*INFORMATION SHOWN*

========

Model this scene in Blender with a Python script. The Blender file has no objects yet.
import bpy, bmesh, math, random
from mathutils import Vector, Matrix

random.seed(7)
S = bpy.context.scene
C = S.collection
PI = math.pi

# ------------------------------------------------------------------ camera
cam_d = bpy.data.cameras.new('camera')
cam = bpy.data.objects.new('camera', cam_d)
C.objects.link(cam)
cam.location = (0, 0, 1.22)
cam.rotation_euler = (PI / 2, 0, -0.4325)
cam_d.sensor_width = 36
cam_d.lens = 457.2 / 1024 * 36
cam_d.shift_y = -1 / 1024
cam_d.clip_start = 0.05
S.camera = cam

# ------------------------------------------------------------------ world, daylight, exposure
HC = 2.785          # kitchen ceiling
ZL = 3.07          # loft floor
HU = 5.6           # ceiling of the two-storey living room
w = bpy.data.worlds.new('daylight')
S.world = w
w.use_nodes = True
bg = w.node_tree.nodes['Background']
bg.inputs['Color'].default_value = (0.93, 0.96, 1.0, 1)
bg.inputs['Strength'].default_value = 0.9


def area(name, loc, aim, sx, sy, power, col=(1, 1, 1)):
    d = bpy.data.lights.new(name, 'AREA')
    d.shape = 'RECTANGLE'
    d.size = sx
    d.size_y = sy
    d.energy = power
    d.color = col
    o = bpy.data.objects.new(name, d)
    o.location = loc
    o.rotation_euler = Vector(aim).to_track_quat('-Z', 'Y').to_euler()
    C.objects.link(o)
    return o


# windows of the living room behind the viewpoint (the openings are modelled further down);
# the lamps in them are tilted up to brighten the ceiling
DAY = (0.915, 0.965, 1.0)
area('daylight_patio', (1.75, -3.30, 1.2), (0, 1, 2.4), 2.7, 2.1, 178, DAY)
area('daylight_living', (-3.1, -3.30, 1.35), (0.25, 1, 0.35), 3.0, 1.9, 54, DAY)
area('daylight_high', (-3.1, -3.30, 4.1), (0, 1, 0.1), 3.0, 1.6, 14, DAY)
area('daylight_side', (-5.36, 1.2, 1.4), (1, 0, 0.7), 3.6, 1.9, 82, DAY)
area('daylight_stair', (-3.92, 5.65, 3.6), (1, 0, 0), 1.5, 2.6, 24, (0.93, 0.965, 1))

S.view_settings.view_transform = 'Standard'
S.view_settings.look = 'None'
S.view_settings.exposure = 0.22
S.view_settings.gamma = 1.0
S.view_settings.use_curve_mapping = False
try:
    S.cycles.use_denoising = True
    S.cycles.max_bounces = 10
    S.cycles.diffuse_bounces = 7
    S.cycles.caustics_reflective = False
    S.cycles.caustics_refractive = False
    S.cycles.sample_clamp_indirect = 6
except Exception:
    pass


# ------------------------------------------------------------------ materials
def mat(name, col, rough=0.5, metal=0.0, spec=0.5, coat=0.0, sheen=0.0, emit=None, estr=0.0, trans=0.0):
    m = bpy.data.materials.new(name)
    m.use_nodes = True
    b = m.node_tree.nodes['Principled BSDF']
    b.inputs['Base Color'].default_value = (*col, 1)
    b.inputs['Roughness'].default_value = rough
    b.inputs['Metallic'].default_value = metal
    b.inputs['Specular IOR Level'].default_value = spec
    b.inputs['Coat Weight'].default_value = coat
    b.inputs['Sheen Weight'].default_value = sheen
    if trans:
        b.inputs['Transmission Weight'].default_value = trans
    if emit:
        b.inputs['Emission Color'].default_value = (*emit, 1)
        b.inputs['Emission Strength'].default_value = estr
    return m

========

Go through the material above line by line and copy it exactly.

*OUTPUT FOR THIS TASK*
Model this scene in Blender with a Python script. The Blender file has no objects yet.
import bpy, bmesh, math, random
from mathutils import Vector, Matrix

random.seed(7)
S = bpy.context.scene
C = S.collection
PI = math.pi

# ------------------------------------------------------------------ camera
cam_d = bpy.data.cameras.new('camera')
cam = bpy.data.objects.new('camera', cam_d)
C.objects.link(cam)
cam.location = (0, 0, 1.22)
cam.rotation_euler = (PI / 2, 0, -0.4325)
cam_d.sensor_width = 36
cam_d.lens = 457.2 / 1024 * 36
cam_d.shift_y = -1 / 1024
cam_d.clip_start = 0.05
S.camera = cam

# ------------------------------------------------------------------ world, daylight, exposure
HC = 2.785          # kitchen ceiling
ZL = 3.07          # loft floor
HU = 5.6           # ceiling of the two-storey living room
w = bpy.data.worlds.new('daylight')
S.world = w
w.use_nodes = True
bg = w.node_tree.nodes['Background']
bg.inputs['Color'].default_value = (0.93, 0.96, 1.0, 1)
bg.inputs['Strength'].default_value = 0.9


def area(name, loc, aim, sx, sy, power, col=(1, 1, 1)):
    d = bpy.data.lights.new(name, 'AREA')
    d.shape = 'RECTANGLE'
    d.size = sx
    d.size_y = sy
    d.energy = power
    d.color = col
    o = bpy.data.objects.new(name, d)
    o.location = loc
    o.rotation_euler = Vector(aim).to_track_quat('-Z', 'Y').to_euler()
    C.objects.link(o)
    return o


# windows of the living room behind the viewpoint (the openings are modelled further down);
# the lamps in them are tilted up to brighten the ceiling
DAY = (0.915, 0.965, 1.0)
area('daylight_patio', (1.75, -3.30, 1.2), (0, 1, 2.4), 2.7, 2.1, 178, DAY)
area('daylight_living', (-3.1, -3.30, 1.35), (0.25, 1, 0.35), 3.0, 1.9, 54, DAY)
area('daylight_high', (-3.1, -3.30, 4.1), (0, 1, 0.1), 3.0, 1.6, 14, DAY)
area('daylight_side', (-5.36, 1.2, 1.4), (1, 0, 0.7), 3.6, 1.9, 82, DAY)
area('daylight_stair', (-3.92, 5.65, 3.6), (1, 0, 0), 1.5, 2.6, 24, (0.93, 0.965, 1))

S.view_settings.view_transform = 'Standard'
S.view_settings.look = 'None'
S.view_settings.exposure = 0.22
S.view_settings.gamma = 1.0
S.view_settings.use_curve_mapping = False
try:
    S.cycles.use_denoising = True
    S.cycles.max_bounces = 10
    S.cycles.diffuse_bounces = 7
    S.cycles.caustics_reflective = False
    S.cycles.caustics_refractive = False
    S.cycles.sample_clamp_indirect = 6
except Exception:
    pass


# ------------------------------------------------------------------ materials
def mat(name, col, rough=0.5, metal=0.0, spec=0.5, coat=0.0, sheen=0.0, emit=None, estr=0.0, trans=0.0):
    m = bpy.data.materials.new(name)
    m.use_nodes = True
    b = m.node_tree.nodes['Principled BSDF']
    b.inputs['Base Color'].default_value = (*col, 1)
    b.inputs['Roughness'].default_value = rough
    b.inputs['Metallic'].default_value = metal
    b.inputs['Specular IOR Level'].default_value = spec
    b.inputs['Coat Weight'].default_value = coat
    b.inputs['Sheen Weight'].default_value = sheen
    if trans:
        b.inputs['Transmission Weight'].default_value = trans
    if emit:
        b.inputs['Emission Color'].default_value = (*emit, 1)
        b.inputs['Emission Strength'].default_value = estr
    return m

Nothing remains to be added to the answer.